How to Lose Friends & Alienate People is an independent film, and was described as "a testosterone-laced [The] Devil Wears Prada."[1]

In 2006, Simon Pegg was announced as the lead,[4] Kirsten Dunst was revealed to appear in the film in late April 2007,[5] and in May 2007, Jeff Bridges and Gillian Anderson were added.[6]

Toby Young, who wrote the memoir, was banned from the set because he was distracting the cast and crew.[7] He does appear in the film though.

Metro Station's song "Shake It" and Phantom Planet's song "Do The Panic" were used in the trailer.

Box office

The film opened as one of the UK's box office number one films, taking the equivalent of US$7,055,425 during its run there. It took the equivalent of US$2,927,210 in Russia and the equivalent of US$1,963,356 in Australia.[8] In the United States and Canada, the film grossed the equivalent of just US$2,778,242.

The total worldwide gross was about US$17.3 million, forty percent less than the production budget.[2]

Reviews

The film has received overall negative reviews.

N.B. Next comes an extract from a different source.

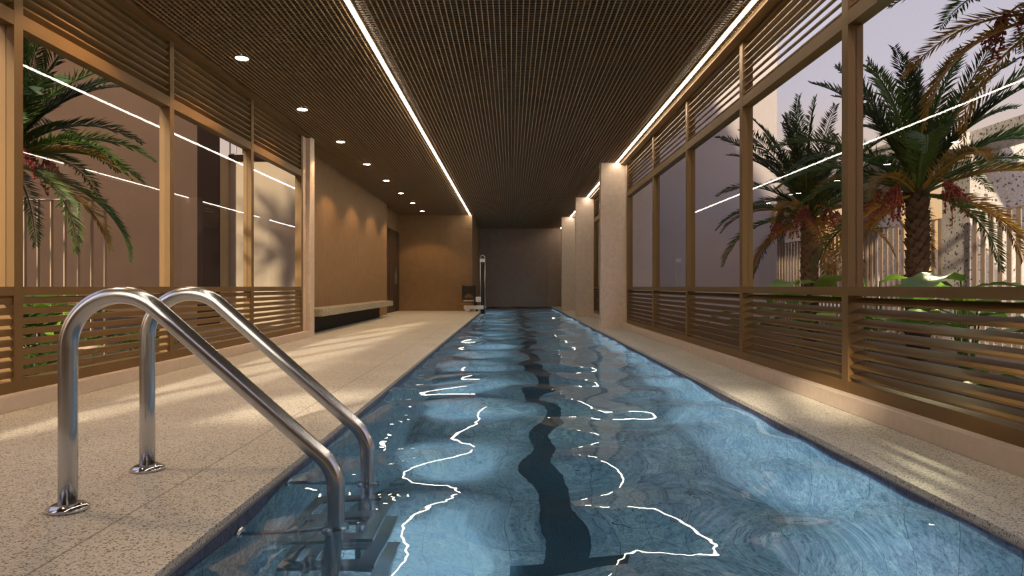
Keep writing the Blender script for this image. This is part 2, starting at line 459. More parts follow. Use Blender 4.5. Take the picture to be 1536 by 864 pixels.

It currently holds a 37 percent "rotten" rating on Rotten Tomatoes, however not everybody disliked it, for example The Spectator called the film "fun". Curiously, Toby Young himself is a regular columnist for the Spectator, but said it "yaps around the ankles of its subject without ever moving in for a decent-sized, satisfying bite."[9] The Sunday Times said the film "has more laughs than any British comedy to appear over the past decade."[10]

In the U.S., Roger Ebert called it "possibly the best movie that could be made about Toby Young that isn't rated NC-17" and gave it 3½ out of 4 stars.[11]